Надо отдать должное Сухово-Кобылину: блистательная драма­тургия — третий акт! И Лидочка будет потрясена отказом Кречин­ского от любви: «Сердце назад не отдается...» И будет крик из са­мой души — призыв к совести отца: «Виноваты мы, мы винова­ты!» И будет мольба папеньки простить их, и Кречинский простит. А потом быстро, очень быстро попытается выпроводить семью, потому что уж кто-то (но он точно знал — Нелькин) с секунды на секунду может быть здесь. И казалось, что еще несколько секунд, и дом опустеет, но в это время постучали...

В финале, по автору, Кречинский, угрожая всем, отламывает ручку от кресла. В спектакле он — с пистолетом. Пробовали с руч­кой — выглядит смешно. Итак, сорвалось. Полиция уводит Кре­чинского в тюрьму. Звучит вальс. Лидочка отдает солитер Беку. Са­мая дорогая семейная реликвия. Тридцать тысяч. Первый серьез­ный поступок девушки, которая только что получила жестокий жизненный урок. Звучит далекий хор — «Дети, будьте счастливы», и постаревшая на наших глазах Лидочка уходит из дома жениха...

Существуют разные взгляды на трактовку финала. Мне пред­ставляется он несчастливым для всех. Уже никогда не оправится семья Муромских. Будет она затаскана по судам и следствиям, и погибнет загнанный старик-отец. Надломится Кречинский, и су­дя по его знаменитому письму в «Деле», откроется в нем сердеч­ность и сострадание, никому уже не нужные. Не будет счастлив и тот, кто победил в этой истории, — Нелькин. Можно доказать, что жених — преступник, но нельзя завоевать любовь... В. Соло­мин увлеченно искал драму Нелькина.

Существует многолетнее театральное мнение: как ни странно, в пьесе «Свадьба Кречинского» роль Кречинского не самая выгод­ная.
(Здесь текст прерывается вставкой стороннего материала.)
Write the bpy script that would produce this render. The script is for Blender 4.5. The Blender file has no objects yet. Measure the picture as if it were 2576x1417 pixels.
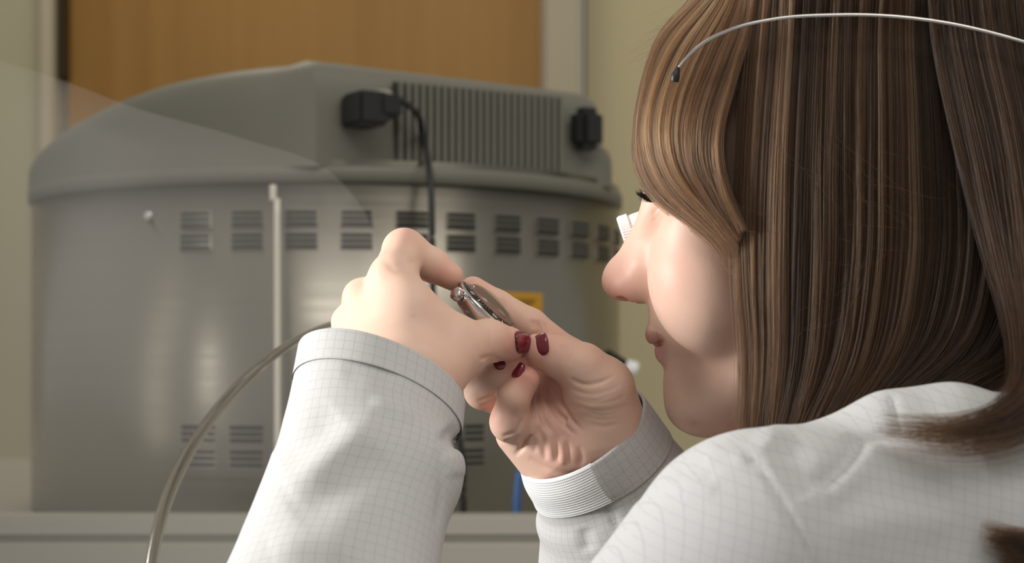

Казалось бы, персонаж не уходит со сцены, драматург предла­гает богатые возможности исполнителю, выбирая острейшие об­стоятельства жизни героя, но... рядом живет и действует Расплю­ев, и все, говоря словами пьесы, идет на «фу-фу». История театра сохранила имена известных исполнителей роли Кречинского, но память о Расплюевых более отчетлива. Им отдано предпочте­ние театральными мемуаристами, их славит молва.

И. В. Ильинский второй раз в своей жизни играет эту роль. Теа­тральную литературу нескольких десятилетий обошла известная фо­тография молодого человечка с высоко нарисованными клоунскими бровями на пухлом, очень смешном лице, с десяткой пик в растопы­ренных пальцах; Игорь Ильинский — Расплюев в спектакле Вс. Э. Мейерхольда «Свадьба Кречинского», ГОСТИМ, 1933 год.

В этом году И. В. Ильинскому исполнилось семьдесят лет. Со­хранился ли без изменения его взгляд на Расплюева с тех пор? На­сколько созданный уже однажды образ мог запомниться артисту и насколько он будет противоречить сегодняшнему пониманию этого характера? Такие вопросы волновали меня перед началом ра­боты. Первые же репетиции показали, что И. В. Ильинский исклю­чительно творчески подошел к новой работе. Очень быстро было найдено полное взаимопонимание. Мы не стремились, что называ­ется, обелить Расплюева, да из этого ничего и не получилось бы. Но хотелось раскрыть всю глубину трагедии этого существа, всю меру падения человеческой души, судьбу типическую для никола­евской державы, судьбу маленького русского человека, в которой воедино сплавлены смех и слезы, плутовство и юмор, простоду­шие и горечь одиночества. Именно эта сторона расплюевского по­ведения нас интересовала. Прежде всего в лице И. В. Ильинского спектакль обрел большого мудрого художника.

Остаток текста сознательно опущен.